A scheme is affine iff the natural map $X\to \operatorname{Spec}\Gamma(X)$ is an isomorphism

Consider an arbitrary left adjoint $L : C \to D$ with right adjoint $R$. In the situation at hand $C$ is schemes, $D$ is affine schemes, $R$ is the inclusion of affine schemes into schemes, and $L$ is the affinization functor $X \mapsto \text{Spec } \Gamma(X)$. An adjunction comes with a unit natural transformation

$$\eta : \text{id}_C \to RL$$

and a counit natural transformation

$$\varepsilon : LR \to \text{id}_D.$$

Exercise 0: Any adjunction defines an equivalence of categories between the subcategory of $C$ consisting of objects $c \in C$ such that the unit $\eta_c : c \to RLc$ is an isomorphism and the subcategory of $D$ consisting of objects $d \in D$ such that the counit $\varepsilon_d : LRd \to d$ is an isomorphism.

In general it's an interesting problem to identify what these subcategories are.

Exercise 1: $R$ is fully faithful iff the counit $\varepsilon_d : LRd \to d$ is always an isomorphism.

Exercise 2: Exercise 1 implies that if $R$ is fully faithful, then the adjunction above restricts to an equivalence of categories between $D$ and the subcategory of $C$ such that the unit $\eta_c : c \to RLc$ is an isomorphism.

Because the inclusion of affine schemes into schemes is indeed fully faithful, it follows that a scheme is affine iff $X \mapsto \text{Spec } \Gamma(X)$ is an isomorphism.

There are several ways to describe this situation. One is that $D$ is a reflective subcategory of $C$. Another is that the monad $M = RL$ on $C$ induced by the above adjunction is idempotent, and $D$ ends up being identified with algebras over this monad. A familiar example is the adjunction between groups and abelian groups: here we have that a group $G$ is abelian iff the abelianization map $G \to G/[G, G]$ is an isomorphism.

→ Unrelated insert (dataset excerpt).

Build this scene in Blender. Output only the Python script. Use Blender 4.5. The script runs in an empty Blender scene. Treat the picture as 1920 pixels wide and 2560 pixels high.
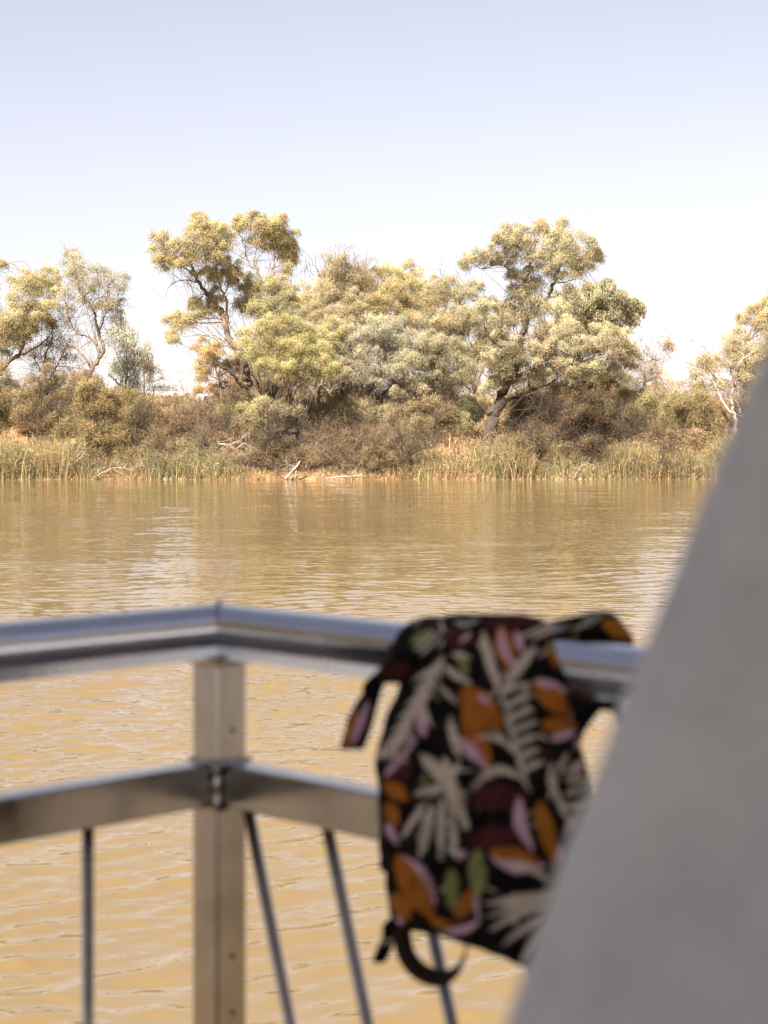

$\DeclareMathOperator{\Spec}{Spec}$ Let $X = \Spec A$ for some ring $A$. Then $\Gamma(X)=A$ by definition of the structure sheaf on $X$. Applying $\Spec$ to the identity map $\Gamma(X)\rightarrow A$ yields an isomorphism of affine schemes $$ f\colon X = \Spec A \longrightarrow \Spec \Gamma(X), $$ since $\Gamma(X)\rightarrow A$ is an isomorphism and $\Spec$ is functorial. Also note that $f$ is indeed the canonical morphism $X\rightarrow \Spec \Gamma(X)$.